-- start of Supplied material --
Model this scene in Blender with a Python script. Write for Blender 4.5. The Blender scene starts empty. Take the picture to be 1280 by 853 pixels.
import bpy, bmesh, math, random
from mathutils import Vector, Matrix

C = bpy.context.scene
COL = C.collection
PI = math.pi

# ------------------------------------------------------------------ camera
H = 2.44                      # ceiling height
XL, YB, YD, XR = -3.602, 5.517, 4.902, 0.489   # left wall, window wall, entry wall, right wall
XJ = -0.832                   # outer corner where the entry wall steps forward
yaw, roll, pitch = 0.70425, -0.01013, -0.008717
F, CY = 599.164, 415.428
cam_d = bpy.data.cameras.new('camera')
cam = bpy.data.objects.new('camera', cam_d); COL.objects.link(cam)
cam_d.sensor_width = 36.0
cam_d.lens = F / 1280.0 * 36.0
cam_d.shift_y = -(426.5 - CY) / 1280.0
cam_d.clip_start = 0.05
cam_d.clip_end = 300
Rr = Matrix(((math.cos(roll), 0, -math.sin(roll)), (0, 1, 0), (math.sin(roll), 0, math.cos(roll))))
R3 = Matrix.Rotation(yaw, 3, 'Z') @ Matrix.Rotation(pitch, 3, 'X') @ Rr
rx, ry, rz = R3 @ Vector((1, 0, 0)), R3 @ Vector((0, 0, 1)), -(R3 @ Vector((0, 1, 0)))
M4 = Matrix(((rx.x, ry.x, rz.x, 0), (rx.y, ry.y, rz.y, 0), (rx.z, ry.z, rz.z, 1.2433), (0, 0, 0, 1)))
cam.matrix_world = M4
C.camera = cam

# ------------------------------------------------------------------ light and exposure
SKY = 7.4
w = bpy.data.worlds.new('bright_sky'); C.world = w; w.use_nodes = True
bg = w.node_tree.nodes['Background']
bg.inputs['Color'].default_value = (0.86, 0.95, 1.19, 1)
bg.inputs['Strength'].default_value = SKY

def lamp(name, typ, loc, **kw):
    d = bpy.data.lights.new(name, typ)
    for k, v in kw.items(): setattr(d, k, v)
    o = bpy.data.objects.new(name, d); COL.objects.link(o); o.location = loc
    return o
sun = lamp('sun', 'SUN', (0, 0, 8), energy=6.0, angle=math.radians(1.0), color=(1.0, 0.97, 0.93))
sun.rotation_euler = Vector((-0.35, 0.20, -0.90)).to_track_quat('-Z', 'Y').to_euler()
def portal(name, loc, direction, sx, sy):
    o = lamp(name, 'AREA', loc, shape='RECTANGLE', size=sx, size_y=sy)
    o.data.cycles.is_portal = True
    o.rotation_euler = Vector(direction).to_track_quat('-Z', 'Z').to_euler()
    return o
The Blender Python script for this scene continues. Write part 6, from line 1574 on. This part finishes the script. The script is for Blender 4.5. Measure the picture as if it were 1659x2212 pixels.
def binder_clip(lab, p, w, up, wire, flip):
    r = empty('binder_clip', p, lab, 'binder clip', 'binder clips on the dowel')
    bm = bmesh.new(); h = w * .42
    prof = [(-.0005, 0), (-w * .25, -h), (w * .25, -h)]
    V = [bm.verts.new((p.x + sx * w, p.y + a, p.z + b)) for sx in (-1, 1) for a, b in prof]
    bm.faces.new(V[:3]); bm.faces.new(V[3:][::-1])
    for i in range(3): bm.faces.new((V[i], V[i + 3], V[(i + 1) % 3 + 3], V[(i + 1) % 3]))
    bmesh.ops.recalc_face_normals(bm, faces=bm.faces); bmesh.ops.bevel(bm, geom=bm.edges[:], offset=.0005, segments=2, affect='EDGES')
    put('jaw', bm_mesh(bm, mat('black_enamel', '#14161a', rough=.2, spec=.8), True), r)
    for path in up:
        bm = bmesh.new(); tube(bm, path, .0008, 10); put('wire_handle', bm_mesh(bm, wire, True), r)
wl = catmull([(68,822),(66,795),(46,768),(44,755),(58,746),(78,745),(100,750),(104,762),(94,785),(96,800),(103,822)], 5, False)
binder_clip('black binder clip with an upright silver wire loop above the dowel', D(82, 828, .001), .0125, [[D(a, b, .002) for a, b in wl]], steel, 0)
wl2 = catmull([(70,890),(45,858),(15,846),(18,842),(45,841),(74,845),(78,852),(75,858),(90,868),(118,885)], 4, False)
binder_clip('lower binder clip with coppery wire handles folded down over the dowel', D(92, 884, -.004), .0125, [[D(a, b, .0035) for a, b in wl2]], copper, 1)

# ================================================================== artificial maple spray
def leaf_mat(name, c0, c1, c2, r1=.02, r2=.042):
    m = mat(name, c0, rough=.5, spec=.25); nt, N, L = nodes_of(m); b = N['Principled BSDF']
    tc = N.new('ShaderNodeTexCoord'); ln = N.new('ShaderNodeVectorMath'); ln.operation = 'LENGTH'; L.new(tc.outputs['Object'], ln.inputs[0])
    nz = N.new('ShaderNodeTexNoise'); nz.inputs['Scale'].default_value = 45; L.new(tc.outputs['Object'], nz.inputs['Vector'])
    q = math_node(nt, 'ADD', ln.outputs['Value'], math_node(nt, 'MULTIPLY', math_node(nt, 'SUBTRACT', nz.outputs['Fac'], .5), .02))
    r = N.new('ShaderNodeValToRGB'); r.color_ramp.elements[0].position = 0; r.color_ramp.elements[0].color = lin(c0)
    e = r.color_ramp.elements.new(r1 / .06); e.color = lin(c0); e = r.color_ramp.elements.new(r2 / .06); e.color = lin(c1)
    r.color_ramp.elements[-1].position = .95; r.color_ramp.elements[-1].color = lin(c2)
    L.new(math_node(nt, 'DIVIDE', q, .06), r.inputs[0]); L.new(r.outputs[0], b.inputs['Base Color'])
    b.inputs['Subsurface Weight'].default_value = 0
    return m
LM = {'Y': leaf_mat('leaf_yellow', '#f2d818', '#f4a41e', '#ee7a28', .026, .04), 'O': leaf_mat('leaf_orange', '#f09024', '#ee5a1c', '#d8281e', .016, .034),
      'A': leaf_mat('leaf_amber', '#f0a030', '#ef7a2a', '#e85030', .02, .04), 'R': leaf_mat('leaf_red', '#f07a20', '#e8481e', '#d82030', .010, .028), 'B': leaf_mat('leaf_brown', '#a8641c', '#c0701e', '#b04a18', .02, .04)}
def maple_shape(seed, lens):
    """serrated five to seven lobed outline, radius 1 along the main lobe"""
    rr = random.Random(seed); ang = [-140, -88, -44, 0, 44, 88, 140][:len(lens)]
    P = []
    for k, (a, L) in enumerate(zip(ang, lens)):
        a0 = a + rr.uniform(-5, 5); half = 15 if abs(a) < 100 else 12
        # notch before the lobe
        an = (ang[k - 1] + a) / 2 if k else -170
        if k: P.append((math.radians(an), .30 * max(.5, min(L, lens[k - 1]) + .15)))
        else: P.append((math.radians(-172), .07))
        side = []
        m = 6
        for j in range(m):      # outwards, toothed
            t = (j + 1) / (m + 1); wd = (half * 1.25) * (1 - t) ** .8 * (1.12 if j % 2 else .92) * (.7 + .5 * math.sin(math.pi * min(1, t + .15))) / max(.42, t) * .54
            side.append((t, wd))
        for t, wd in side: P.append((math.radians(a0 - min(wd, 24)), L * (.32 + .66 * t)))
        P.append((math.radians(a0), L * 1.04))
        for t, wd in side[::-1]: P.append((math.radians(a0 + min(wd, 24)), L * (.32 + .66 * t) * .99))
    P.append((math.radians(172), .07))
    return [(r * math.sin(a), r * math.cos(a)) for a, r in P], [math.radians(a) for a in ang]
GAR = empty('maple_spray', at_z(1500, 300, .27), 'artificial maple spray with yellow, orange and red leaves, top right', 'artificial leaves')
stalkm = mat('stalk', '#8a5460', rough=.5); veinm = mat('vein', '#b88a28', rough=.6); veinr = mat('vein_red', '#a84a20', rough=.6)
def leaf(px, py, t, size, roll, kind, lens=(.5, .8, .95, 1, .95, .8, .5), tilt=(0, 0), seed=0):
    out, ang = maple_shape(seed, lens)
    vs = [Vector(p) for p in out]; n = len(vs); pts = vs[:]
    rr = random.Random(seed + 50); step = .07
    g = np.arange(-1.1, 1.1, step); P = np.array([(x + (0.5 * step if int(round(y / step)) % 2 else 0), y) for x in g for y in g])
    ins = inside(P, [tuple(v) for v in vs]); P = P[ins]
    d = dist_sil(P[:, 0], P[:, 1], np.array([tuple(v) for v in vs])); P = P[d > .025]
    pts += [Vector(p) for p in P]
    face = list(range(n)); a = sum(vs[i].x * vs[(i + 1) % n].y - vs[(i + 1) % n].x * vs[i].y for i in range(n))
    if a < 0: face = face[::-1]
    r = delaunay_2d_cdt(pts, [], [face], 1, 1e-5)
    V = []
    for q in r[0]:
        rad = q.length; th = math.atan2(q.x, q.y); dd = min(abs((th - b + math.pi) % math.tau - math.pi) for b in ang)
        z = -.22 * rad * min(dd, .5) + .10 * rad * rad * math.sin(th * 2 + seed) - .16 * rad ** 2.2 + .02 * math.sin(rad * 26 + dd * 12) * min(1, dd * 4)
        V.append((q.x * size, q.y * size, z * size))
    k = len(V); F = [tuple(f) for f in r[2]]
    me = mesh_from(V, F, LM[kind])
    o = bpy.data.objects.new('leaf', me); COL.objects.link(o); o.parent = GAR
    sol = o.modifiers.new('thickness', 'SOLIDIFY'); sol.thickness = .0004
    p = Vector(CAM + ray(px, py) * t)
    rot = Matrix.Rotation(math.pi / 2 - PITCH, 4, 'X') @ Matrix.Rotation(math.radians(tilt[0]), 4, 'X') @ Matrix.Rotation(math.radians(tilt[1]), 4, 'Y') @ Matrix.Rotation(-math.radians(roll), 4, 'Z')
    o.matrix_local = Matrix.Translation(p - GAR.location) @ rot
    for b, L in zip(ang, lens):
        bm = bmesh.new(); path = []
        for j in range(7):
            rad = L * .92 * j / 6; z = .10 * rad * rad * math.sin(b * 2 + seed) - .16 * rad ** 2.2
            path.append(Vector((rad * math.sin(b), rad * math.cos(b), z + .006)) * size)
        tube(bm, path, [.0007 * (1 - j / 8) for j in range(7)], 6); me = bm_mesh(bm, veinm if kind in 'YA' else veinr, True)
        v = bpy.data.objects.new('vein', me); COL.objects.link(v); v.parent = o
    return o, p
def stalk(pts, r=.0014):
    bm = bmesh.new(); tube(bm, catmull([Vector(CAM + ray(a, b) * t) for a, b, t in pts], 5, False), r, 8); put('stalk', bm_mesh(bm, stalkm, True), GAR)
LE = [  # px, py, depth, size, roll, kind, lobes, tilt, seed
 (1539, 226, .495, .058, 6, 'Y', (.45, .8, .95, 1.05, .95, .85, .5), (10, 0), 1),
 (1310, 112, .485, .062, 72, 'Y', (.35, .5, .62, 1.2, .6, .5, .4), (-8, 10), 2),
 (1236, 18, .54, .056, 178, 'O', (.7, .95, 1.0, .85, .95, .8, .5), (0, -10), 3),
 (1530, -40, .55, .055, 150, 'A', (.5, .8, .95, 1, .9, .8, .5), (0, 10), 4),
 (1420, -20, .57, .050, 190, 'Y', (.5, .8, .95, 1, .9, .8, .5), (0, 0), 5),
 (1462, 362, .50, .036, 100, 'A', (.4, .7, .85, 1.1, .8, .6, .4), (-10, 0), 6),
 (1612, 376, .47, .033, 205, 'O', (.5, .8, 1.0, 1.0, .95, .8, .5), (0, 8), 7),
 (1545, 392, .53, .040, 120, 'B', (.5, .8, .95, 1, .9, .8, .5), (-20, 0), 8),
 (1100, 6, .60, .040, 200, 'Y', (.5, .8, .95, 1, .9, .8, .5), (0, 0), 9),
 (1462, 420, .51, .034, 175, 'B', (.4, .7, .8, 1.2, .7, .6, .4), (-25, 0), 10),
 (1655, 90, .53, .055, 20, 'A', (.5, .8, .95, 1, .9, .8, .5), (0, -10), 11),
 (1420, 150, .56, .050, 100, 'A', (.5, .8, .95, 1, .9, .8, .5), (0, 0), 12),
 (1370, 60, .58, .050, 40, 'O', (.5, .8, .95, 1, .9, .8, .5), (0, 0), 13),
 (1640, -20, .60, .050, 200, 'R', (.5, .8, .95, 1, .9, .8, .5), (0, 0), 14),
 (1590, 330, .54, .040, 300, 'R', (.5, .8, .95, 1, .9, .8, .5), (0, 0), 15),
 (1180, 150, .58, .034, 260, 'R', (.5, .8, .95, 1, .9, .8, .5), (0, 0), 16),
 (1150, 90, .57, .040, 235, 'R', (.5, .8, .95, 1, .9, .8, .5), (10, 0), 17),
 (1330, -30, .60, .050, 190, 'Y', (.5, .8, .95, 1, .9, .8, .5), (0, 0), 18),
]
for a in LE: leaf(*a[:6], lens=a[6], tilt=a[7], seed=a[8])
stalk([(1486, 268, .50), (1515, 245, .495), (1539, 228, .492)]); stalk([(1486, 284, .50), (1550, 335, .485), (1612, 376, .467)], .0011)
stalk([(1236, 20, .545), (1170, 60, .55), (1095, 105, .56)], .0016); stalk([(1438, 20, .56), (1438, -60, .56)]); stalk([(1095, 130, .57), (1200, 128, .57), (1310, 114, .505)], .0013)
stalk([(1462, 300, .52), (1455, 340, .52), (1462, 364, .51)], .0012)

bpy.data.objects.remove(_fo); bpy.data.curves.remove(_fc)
-- end of Supplied material --
--- Aim of the task ---
Up to and including the line with "PI = math.pi", print every line of the records from the start.

--- Reply to the exercise ---
Model this scene in Blender with a Python script. Write for Blender 4.5. The Blender scene starts empty. Take the picture to be 1280 by 853 pixels.
import bpy, bmesh, math, random
from mathutils import Vector, Matrix

C = bpy.context.scene
COL = C.collection
PI = math.pi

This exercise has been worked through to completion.